EXERCISE AIM :: Set down the full listing exactly, character for character.

INFORMATION SHOWN ::

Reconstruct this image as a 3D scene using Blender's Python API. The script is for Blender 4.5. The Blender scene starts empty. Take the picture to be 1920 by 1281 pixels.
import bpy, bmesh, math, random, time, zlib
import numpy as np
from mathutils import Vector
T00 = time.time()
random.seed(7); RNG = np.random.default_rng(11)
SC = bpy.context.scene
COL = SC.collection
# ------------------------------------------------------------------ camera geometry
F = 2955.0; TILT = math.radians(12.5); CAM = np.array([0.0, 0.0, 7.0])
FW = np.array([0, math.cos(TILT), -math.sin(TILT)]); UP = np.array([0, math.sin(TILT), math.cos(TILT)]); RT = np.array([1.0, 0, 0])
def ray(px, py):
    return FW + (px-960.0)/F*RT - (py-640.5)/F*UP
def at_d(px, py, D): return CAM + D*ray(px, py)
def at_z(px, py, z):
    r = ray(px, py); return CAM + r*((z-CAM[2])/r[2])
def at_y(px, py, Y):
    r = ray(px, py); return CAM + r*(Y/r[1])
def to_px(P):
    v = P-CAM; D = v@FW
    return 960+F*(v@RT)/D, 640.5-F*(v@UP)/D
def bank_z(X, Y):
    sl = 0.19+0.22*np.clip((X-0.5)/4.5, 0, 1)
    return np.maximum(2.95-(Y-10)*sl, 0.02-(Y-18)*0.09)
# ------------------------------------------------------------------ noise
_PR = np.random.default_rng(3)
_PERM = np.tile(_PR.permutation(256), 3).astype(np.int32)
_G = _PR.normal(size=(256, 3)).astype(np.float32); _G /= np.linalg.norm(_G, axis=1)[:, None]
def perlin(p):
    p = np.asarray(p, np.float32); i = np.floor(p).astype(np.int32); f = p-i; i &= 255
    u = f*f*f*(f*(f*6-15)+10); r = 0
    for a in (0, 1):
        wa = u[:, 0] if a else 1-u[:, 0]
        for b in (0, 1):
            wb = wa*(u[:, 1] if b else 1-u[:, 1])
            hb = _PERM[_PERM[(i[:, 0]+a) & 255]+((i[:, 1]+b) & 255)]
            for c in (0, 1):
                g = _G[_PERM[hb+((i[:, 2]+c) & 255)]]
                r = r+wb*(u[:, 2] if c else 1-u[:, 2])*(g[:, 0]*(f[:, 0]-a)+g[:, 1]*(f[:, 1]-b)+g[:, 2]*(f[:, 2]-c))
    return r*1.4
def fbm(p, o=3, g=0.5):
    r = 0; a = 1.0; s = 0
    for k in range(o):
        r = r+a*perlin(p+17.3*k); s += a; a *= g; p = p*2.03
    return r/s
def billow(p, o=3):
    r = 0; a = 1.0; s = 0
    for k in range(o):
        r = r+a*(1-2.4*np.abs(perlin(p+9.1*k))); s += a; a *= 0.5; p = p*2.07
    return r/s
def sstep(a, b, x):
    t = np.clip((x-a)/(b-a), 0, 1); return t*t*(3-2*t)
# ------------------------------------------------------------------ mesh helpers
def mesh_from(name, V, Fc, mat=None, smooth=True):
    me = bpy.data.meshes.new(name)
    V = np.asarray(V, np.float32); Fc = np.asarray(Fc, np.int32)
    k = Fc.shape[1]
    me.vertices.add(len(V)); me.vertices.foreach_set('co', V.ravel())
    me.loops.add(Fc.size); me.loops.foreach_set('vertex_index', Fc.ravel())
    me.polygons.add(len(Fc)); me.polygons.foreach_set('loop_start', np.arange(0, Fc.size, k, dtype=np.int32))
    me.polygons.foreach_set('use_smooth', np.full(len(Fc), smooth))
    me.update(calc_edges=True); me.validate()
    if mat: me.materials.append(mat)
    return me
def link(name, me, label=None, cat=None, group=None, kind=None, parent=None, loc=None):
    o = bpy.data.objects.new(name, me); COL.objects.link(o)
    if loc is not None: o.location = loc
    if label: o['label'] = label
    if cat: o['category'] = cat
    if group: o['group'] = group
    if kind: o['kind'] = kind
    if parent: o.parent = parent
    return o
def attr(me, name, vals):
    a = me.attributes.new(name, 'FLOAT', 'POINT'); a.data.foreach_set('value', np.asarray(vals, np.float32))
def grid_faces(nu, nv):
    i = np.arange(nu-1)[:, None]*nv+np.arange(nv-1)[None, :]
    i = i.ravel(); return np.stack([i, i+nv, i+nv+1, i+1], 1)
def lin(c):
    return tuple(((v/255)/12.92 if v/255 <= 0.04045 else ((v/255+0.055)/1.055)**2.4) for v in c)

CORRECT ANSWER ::
Reconstruct this image as a 3D scene using Blender's Python API. The script is for Blender 4.5. The Blender scene starts empty. Take the picture to be 1920 by 1281 pixels.
import bpy, bmesh, math, random, time, zlib
import numpy as np
from mathutils import Vector
T00 = time.time()
random.seed(7); RNG = np.random.default_rng(11)
SC = bpy.context.scene
COL = SC.collection
# ------------------------------------------------------------------ camera geometry
F = 2955.0; TILT = math.radians(12.5); CAM = np.array([0.0, 0.0, 7.0])
FW = np.array([0, math.cos(TILT), -math.sin(TILT)]); UP = np.array([0, math.sin(TILT), math.cos(TILT)]); RT = np.array([1.0, 0, 0])
def ray(px, py):
    return FW + (px-960.0)/F*RT - (py-640.5)/F*UP
def at_d(px, py, D): return CAM + D*ray(px, py)
def at_z(px, py, z):
    r = ray(px, py); return CAM + r*((z-CAM[2])/r[2])
def at_y(px, py, Y):
    r = ray(px, py); return CAM + r*(Y/r[1])
def to_px(P):
    v = P-CAM; D = v@FW
    return 960+F*(v@RT)/D, 640.5-F*(v@UP)/D
def bank_z(X, Y):
    sl = 0.19+0.22*np.clip((X-0.5)/4.5, 0, 1)
    return np.maximum(2.95-(Y-10)*sl, 0.02-(Y-18)*0.09)
# ------------------------------------------------------------------ noise
_PR = np.random.default_rng(3)
_PERM = np.tile(_PR.permutation(256), 3).astype(np.int32)
_G = _PR.normal(size=(256, 3)).astype(np.float32); _G /= np.linalg.norm(_G, axis=1)[:, None]
def perlin(p):
    p = np.asarray(p, np.float32); i = np.floor(p).astype(np.int32); f = p-i; i &= 255
    u = f*f*f*(f*(f*6-15)+10); r = 0
    for a in (0, 1):
        wa = u[:, 0] if a else 1-u[:, 0]
        for b in (0, 1):
            wb = wa*(u[:, 1] if b else 1-u[:, 1])
            hb = _PERM[_PERM[(i[:, 0]+a) & 255]+((i[:, 1]+b) & 255)]
            for c in (0, 1):
                g = _G[_PERM[hb+((i[:, 2]+c) & 255)]]
                r = r+wb*(u[:, 2] if c else 1-u[:, 2])*(g[:, 0]*(f[:, 0]-a)+g[:, 1]*(f[:, 1]-b)+g[:, 2]*(f[:, 2]-c))
    return r*1.4
def fbm(p, o=3, g=0.5):
    r = 0; a = 1.0; s = 0
    for k in range(o):
        r = r+a*perlin(p+17.3*k); s += a; a *= g; p = p*2.03
    return r/s
def billow(p, o=3):
    r = 0; a = 1.0; s = 0
    for k in range(o):
        r = r+a*(1-2.4*np.abs(perlin(p+9.1*k))); s += a; a *= 0.5; p = p*2.07
    return r/s
def sstep(a, b, x):
    t = np.clip((x-a)/(b-a), 0, 1); return t*t*(3-2*t)
# ------------------------------------------------------------------ mesh helpers
def mesh_from(name, V, Fc, mat=None, smooth=True):
    me = bpy.data.meshes.new(name)
    V = np.asarray(V, np.float32); Fc = np.asarray(Fc, np.int32)
    k = Fc.shape[1]
    me.vertices.add(len(V)); me.vertices.foreach_set('co', V.ravel())
    me.loops.add(Fc.size); me.loops.foreach_set('vertex_index', Fc.ravel())
    me.polygons.add(len(Fc)); me.polygons.foreach_set('loop_start', np.arange(0, Fc.size, k, dtype=np.int32))
    me.polygons.foreach_set('use_smooth', np.full(len(Fc), smooth))
    me.update(calc_edges=True); me.validate()
    if mat: me.materials.append(mat)
    return me
def link(name, me, label=None, cat=None, group=None, kind=None, parent=None, loc=None):
    o = bpy.data.objects.new(name, me); COL.objects.link(o)
    if loc is not None: o.location = loc
    if label: o['label'] = label
    if cat: o['category'] = cat
    if group: o['group'] = group
    if kind: o['kind'] = kind
    if parent: o.parent = parent
    return o
def attr(me, name, vals):
    a = me.attributes.new(name, 'FLOAT', 'POINT'); a.data.foreach_set('value', np.asarray(vals, np.float32))
def grid_faces(nu, nv):
    i = np.arange(nu-1)[:, None]*nv+np.arange(nv-1)[None, :]
    i = i.ravel(); return np.stack([i, i+nv, i+nv+1, i+1], 1)
def lin(c):
    return tuple(((v/255)/12.92 if v/255 <= 0.04045 else ((v/255+0.055)/1.055)**2.4) for v in c)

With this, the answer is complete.